— begin DATASET EXCERPT —

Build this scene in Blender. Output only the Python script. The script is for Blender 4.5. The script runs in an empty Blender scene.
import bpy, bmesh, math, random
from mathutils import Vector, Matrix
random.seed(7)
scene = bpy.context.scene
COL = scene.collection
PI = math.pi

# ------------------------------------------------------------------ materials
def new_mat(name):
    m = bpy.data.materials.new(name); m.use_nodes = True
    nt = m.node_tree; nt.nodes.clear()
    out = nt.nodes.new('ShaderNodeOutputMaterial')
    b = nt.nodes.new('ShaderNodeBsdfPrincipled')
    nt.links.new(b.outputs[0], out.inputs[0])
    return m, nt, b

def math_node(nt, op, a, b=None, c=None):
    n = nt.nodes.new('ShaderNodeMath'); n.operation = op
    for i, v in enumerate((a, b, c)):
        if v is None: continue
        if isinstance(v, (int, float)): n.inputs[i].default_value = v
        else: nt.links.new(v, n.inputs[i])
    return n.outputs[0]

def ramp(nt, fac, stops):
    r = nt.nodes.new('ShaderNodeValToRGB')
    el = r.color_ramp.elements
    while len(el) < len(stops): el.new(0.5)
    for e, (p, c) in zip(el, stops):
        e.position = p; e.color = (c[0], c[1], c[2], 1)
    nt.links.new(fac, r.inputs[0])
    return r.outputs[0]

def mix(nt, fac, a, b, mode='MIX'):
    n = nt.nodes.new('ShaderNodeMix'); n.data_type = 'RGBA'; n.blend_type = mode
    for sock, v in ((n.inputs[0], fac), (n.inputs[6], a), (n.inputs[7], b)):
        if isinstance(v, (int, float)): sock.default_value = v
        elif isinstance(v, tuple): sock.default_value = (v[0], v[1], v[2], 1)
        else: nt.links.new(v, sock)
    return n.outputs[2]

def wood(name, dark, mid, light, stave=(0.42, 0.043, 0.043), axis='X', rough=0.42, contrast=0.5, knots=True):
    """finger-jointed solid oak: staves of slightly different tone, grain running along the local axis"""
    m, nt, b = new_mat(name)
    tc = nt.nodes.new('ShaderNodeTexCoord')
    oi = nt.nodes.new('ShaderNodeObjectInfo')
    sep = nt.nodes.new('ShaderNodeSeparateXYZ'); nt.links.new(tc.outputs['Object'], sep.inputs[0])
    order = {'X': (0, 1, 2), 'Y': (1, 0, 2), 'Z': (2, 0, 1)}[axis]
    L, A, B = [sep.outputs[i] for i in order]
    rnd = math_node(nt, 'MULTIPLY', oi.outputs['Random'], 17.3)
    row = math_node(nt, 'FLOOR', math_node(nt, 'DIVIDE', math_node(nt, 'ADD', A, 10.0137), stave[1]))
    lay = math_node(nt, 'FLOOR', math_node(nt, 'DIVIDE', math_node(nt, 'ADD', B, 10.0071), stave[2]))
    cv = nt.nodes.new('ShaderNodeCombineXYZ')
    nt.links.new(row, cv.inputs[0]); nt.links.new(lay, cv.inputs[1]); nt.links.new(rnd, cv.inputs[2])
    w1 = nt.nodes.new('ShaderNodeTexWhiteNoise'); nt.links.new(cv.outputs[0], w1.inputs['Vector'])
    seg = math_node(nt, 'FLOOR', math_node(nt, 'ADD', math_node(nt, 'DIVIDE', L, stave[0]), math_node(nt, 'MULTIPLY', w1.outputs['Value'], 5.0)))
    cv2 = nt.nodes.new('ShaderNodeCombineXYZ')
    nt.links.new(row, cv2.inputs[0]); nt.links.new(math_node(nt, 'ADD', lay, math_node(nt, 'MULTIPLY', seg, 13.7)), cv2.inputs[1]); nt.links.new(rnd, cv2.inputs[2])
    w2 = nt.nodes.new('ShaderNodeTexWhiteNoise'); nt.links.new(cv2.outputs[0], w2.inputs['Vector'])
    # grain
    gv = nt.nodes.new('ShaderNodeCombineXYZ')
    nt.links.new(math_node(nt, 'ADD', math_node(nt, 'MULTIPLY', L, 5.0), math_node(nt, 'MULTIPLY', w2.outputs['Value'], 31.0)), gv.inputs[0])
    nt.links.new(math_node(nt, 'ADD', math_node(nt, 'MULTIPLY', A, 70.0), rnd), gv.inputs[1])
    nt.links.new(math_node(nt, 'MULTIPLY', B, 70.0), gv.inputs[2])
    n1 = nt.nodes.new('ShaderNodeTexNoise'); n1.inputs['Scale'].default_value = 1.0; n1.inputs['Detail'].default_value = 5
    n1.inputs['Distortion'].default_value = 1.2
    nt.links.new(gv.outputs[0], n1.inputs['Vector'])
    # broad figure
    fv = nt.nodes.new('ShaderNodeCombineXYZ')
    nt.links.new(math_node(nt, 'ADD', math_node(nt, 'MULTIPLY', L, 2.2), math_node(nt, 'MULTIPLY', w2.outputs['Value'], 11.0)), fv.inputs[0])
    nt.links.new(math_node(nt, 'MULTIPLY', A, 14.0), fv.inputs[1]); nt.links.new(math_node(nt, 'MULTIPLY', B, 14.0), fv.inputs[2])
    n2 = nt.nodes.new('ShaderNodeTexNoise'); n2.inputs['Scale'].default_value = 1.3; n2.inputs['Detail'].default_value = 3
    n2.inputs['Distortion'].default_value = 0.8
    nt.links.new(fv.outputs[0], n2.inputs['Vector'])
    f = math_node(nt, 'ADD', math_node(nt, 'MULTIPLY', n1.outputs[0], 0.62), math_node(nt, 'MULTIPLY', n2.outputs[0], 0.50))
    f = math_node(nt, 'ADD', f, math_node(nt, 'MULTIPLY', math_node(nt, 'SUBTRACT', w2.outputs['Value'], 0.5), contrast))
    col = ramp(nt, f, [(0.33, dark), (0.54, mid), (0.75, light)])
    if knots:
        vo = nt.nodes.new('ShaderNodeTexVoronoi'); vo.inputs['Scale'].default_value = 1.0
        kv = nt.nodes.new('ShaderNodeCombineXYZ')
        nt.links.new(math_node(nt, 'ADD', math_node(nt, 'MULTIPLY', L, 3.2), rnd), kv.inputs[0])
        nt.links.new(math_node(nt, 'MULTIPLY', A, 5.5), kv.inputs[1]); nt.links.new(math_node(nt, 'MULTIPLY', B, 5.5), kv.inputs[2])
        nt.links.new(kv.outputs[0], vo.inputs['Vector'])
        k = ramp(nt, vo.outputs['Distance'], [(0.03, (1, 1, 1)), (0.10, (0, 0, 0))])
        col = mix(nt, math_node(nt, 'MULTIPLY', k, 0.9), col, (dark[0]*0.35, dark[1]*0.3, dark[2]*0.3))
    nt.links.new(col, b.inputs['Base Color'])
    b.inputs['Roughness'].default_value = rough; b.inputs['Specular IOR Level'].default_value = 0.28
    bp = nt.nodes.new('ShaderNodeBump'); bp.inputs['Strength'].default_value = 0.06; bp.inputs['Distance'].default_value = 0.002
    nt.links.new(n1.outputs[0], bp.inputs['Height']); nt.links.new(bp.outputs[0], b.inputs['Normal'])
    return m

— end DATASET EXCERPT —

§ EXERCISE REQUIREMENTS
Reproduce the material above, every line of it, exactly.

§ IN RESPONSE
Build this scene in Blender. Output only the Python script. The script is for Blender 4.5. The script runs in an empty Blender scene.
import bpy, bmesh, math, random
from mathutils import Vector, Matrix
random.seed(7)
scene = bpy.context.scene
COL = scene.collection
PI = math.pi

# ------------------------------------------------------------------ materials
def new_mat(name):
    m = bpy.data.materials.new(name); m.use_nodes = True
    nt = m.node_tree; nt.nodes.clear()
    out = nt.nodes.new('ShaderNodeOutputMaterial')
    b = nt.nodes.new('ShaderNodeBsdfPrincipled')
    nt.links.new(b.outputs[0], out.inputs[0])
    return m, nt, b

def math_node(nt, op, a, b=None, c=None):
    n = nt.nodes.new('ShaderNodeMath'); n.operation = op
    for i, v in enumerate((a, b, c)):
        if v is None: continue
        if isinstance(v, (int, float)): n.inputs[i].default_value = v
        else: nt.links.new(v, n.inputs[i])
    return n.outputs[0]

def ramp(nt, fac, stops):
    r = nt.nodes.new('ShaderNodeValToRGB')
    el = r.color_ramp.elements
    while len(el) < len(stops): el.new(0.5)
    for e, (p, c) in zip(el, stops):
        e.position = p; e.color = (c[0], c[1], c[2], 1)
    nt.links.new(fac, r.inputs[0])
    return r.outputs[0]

def mix(nt, fac, a, b, mode='MIX'):
    n = nt.nodes.new('ShaderNodeMix'); n.data_type = 'RGBA'; n.blend_type = mode
    for sock, v in ((n.inputs[0], fac), (n.inputs[6], a), (n.inputs[7], b)):
        if isinstance(v, (int, float)): sock.default_value = v
        elif isinstance(v, tuple): sock.default_value = (v[0], v[1], v[2], 1)
        else: nt.links.new(v, sock)
    return n.outputs[2]

def wood(name, dark, mid, light, stave=(0.42, 0.043, 0.043), axis='X', rough=0.42, contrast=0.5, knots=True):
    """finger-jointed solid oak: staves of slightly different tone, grain running along the local axis"""
    m, nt, b = new_mat(name)
    tc = nt.nodes.new('ShaderNodeTexCoord')
    oi = nt.nodes.new('ShaderNodeObjectInfo')
    sep = nt.nodes.new('ShaderNodeSeparateXYZ'); nt.links.new(tc.outputs['Object'], sep.inputs[0])
    order = {'X': (0, 1, 2), 'Y': (1, 0, 2), 'Z': (2, 0, 1)}[axis]
    L, A, B = [sep.outputs[i] for i in order]
    rnd = math_node(nt, 'MULTIPLY', oi.outputs['Random'], 17.3)
    row = math_node(nt, 'FLOOR', math_node(nt, 'DIVIDE', math_node(nt, 'ADD', A, 10.0137), stave[1]))
    lay = math_node(nt, 'FLOOR', math_node(nt, 'DIVIDE', math_node(nt, 'ADD', B, 10.0071), stave[2]))
    cv = nt.nodes.new('ShaderNodeCombineXYZ')
    nt.links.new(row, cv.inputs[0]); nt.links.new(lay, cv.inputs[1]); nt.links.new(rnd, cv.inputs[2])
    w1 = nt.nodes.new('ShaderNodeTexWhiteNoise'); nt.links.new(cv.outputs[0], w1.inputs['Vector'])
    seg = math_node(nt, 'FLOOR', math_node(nt, 'ADD', math_node(nt, 'DIVIDE', L, stave[0]), math_node(nt, 'MULTIPLY', w1.outputs['Value'], 5.0)))
    cv2 = nt.nodes.new('ShaderNodeCombineXYZ')
    nt.links.new(row, cv2.inputs[0]); nt.links.new(math_node(nt, 'ADD', lay, math_node(nt, 'MULTIPLY', seg, 13.7)), cv2.inputs[1]); nt.links.new(rnd, cv2.inputs[2])
    w2 = nt.nodes.new('ShaderNodeTexWhiteNoise'); nt.links.new(cv2.outputs[0], w2.inputs['Vector'])
    # grain
    gv = nt.nodes.new('ShaderNodeCombineXYZ')
    nt.links.new(math_node(nt, 'ADD', math_node(nt, 'MULTIPLY', L, 5.0), math_node(nt, 'MULTIPLY', w2.outputs['Value'], 31.0)), gv.inputs[0])
    nt.links.new(math_node(nt, 'ADD', math_node(nt, 'MULTIPLY', A, 70.0), rnd), gv.inputs[1])
    nt.links.new(math_node(nt, 'MULTIPLY', B, 70.0), gv.inputs[2])
    n1 = nt.nodes.new('ShaderNodeTexNoise'); n1.inputs['Scale'].default_value = 1.0; n1.inputs['Detail'].default_value = 5
    n1.inputs['Distortion'].default_value = 1.2
    nt.links.new(gv.outputs[0], n1.inputs['Vector'])
    # broad figure
    fv = nt.nodes.new('ShaderNodeCombineXYZ')
    nt.links.new(math_node(nt, 'ADD', math_node(nt, 'MULTIPLY', L, 2.2), math_node(nt, 'MULTIPLY', w2.outputs['Value'], 11.0)), fv.inputs[0])
    nt.links.new(math_node(nt, 'MULTIPLY', A, 14.0), fv.inputs[1]); nt.links.new(math_node(nt, 'MULTIPLY', B, 14.0), fv.inputs[2])
    n2 = nt.nodes.new('ShaderNodeTexNoise'); n2.inputs['Scale'].default_value = 1.3; n2.inputs['Detail'].default_value = 3
    n2.inputs['Distortion'].default_value = 0.8
    nt.links.new(fv.outputs[0], n2.inputs['Vector'])
    f = math_node(nt, 'ADD', math_node(nt, 'MULTIPLY', n1.outputs[0], 0.62), math_node(nt, 'MULTIPLY', n2.outputs[0], 0.50))
    f = math_node(nt, 'ADD', f, math_node(nt, 'MULTIPLY', math_node(nt, 'SUBTRACT', w2.outputs['Value'], 0.5), contrast))
    col = ramp(nt, f, [(0.33, dark), (0.54, mid), (0.75, light)])
    if knots:
        vo = nt.nodes.new('ShaderNodeTexVoronoi'); vo.inputs['Scale'].default_value = 1.0
        kv = nt.nodes.new('ShaderNodeCombineXYZ')
        nt.links.new(math_node(nt, 'ADD', math_node(nt, 'MULTIPLY', L, 3.2), rnd), kv.inputs[0])
        nt.links.new(math_node(nt, 'MULTIPLY', A, 5.5), kv.inputs[1]); nt.links.new(math_node(nt, 'MULTIPLY', B, 5.5), kv.inputs[2])
        nt.links.new(kv.outputs[0], vo.inputs['Vector'])
        k = ramp(nt, vo.outputs['Distance'], [(0.03, (1, 1, 1)), (0.10, (0, 0, 0))])
        col = mix(nt, math_node(nt, 'MULTIPLY', k, 0.9), col, (dark[0]*0.35, dark[1]*0.3, dark[2]*0.3))
    nt.links.new(col, b.inputs['Base Color'])
    b.inputs['Roughness'].default_value = rough; b.inputs['Specular IOR Level'].default_value = 0.28
    bp = nt.nodes.new('ShaderNodeBump'); bp.inputs['Strength'].default_value = 0.06; bp.inputs['Distance'].default_value = 0.002
    nt.links.new(n1.outputs[0], bp.inputs['Height']); nt.links.new(bp.outputs[0], b.inputs['Normal'])
    return m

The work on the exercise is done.